При этом совете Колокольцев доверил нам, что у него есть предписание иметь надзор над Вадимом и ежемесячно доносить о его образе жизни, занятиях, знакомствах, нравственности и что он уже отправил один отчет.
Мы оцепенели от изумления и испуга. Широко раскрыв глаза, я несколько минут смотрела на него с недоумением и ужасом.
— Что же вы донесли о Вадиме? — спросила его я, опомнясь, прерывающимся голосом.
— Я писал, — отвечал Колокольцев, улыбаясь нашему смущению, — что Вадим Васильевич живет тихо, скромно в своем именье, занимается хозяйством, знаком только с исправником Артюшковым.
Действительно, мы один раз были у нашего соседа, старичка Артюшкова и — больше ни у кого.
— Как же вы это узнали, Григорий Дмитриевич? — спросила его я с изумлением.
— Слухом земля полнится, — отвечал Колокольцев серьезно.
— Стало быть, я у вас под надзором, — заметил Вадим еще серьезнее.
— Нисколько, — с видимым участием сказал Колокольцев, — поверьте, Вадим Васильевич, я бываю у вас совсем не за тем, чтобы следить за вами, а из искреннего расположения к вам и желания насладиться вашей беседой. Люди такие, как вы, встречаются редко везде, а здесь и подавно.
Осенью мы переехали в Харьков, Григорий Дмитриевич также переселился туда, по-прежнему часто посещал нас и постоянно относился к нам дружески.
В Харькове мы получили от Ивана Ивановича Лажечникова следующее письмо:
«Тверь, 26 ноября 1834 г.
Знаю, что добрый, милый Вадим Васильевич не причтет моего молчания к забвению: сойдясь раз душою с человеком, не могу его разлюбить. К такому человеку хотелось бы писать в часы, когда грудь не отягчена заботами ежедневной прозы, мысли не съежились от форменных бумаг и приличий света, сердце просит беседы с другим сердцем. Улуча такие минуты, пишу к вам.
Читал я ваши записки, и сколько в них поэзии души юной, кипящей любовью к родине и благу человечества! Много в них и светлых, зорких наблюдений, светлых идей! Видно только, что все это высыпано в беспорядке из груди, которая не могла долее носить их в себе, что это эскиз великолепных зданий, — части, отрывки прекрасны, но нет целого. Между тем любуешься и недоконченным творением; оно обещает истинного художника.

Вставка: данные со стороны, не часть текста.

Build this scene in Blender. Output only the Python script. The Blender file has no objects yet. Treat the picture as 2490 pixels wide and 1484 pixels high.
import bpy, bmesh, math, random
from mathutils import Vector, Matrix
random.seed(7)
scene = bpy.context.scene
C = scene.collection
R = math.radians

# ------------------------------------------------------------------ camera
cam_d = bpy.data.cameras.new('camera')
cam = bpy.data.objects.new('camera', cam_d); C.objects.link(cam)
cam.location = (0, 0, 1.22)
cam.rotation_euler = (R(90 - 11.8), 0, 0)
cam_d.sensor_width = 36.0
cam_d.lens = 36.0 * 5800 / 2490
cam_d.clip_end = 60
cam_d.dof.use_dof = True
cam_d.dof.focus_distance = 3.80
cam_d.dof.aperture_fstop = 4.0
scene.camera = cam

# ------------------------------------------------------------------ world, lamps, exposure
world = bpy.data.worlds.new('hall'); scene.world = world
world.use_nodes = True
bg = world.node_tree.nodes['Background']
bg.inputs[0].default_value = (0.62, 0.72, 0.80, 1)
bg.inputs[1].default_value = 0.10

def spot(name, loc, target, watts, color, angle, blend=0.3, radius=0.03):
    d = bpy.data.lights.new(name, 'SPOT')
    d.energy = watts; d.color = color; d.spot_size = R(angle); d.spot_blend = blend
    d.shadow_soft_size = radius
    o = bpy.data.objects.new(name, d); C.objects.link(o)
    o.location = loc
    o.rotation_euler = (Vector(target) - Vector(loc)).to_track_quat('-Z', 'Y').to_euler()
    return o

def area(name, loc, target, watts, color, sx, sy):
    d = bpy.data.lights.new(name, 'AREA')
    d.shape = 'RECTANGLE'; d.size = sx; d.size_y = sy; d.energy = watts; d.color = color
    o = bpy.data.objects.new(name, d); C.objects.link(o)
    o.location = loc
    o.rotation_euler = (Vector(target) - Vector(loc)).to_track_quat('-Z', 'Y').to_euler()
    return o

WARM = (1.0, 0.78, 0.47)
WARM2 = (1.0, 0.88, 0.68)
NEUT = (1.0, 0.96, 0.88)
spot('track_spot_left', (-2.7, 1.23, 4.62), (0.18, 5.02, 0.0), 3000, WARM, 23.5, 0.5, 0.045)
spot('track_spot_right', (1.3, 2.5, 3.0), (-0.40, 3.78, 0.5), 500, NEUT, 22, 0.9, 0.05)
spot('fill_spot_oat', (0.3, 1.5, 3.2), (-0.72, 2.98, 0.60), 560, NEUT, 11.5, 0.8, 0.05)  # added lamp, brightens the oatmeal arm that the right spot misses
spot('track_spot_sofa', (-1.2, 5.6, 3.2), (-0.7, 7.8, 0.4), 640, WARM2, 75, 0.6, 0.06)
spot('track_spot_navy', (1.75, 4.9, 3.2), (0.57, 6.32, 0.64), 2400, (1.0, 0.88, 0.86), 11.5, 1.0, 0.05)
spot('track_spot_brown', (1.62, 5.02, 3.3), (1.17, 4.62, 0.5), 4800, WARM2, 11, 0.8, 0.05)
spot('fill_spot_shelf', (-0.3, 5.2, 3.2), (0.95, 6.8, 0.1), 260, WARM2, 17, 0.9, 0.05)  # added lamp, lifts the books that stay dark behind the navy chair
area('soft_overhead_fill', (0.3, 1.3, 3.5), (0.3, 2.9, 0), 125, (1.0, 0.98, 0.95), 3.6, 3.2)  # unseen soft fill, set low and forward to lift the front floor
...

Плюньте на суд Брамбеуса и его шайки, нападающей на все прекрасное, старающейся вырвать или истоптать цвет, обещающий пленить нас{4}. Я наперед скажу: буду гордиться, если барон побранит мой личный труд. Пишите только, но давайте вашим творениям, как зовут французы, plus de consistance[82], сплачивайте их в нечто великое целое. Более всего, не спешите издавать. Я сам боюсь за „Ледяной дом“, который сверх того, что пишется за деньги — и это уж отрезывает крылья у вдохновения, — будет скороспелкой. Знаю, что идея хороша, но вряд ли исполнение будет ей соответствовать.
Пришлите мне перевод Татьяны Петровны (Повестей Фоа); постараюсь продать книгопродавцам{6}.
Как жаль, что вас нет здесь!.. Хотел бы беседы вашей, чистой, первородной — в ней черпал бы я новое вдохновение и силы жить в свете… Люблю вас, думаю, что и вы меня любите; продолжайте меня любить по-прежнему, пишите ко мне, когда можно, обо всем, что вы делаете, о вашей природе, но более всего о себе; в вас обоих прекрасный храм ее, не оскверненный ни одним из тех позлащенных идолов, которые большой свет называет уменьем жить и которые мы называем пороками.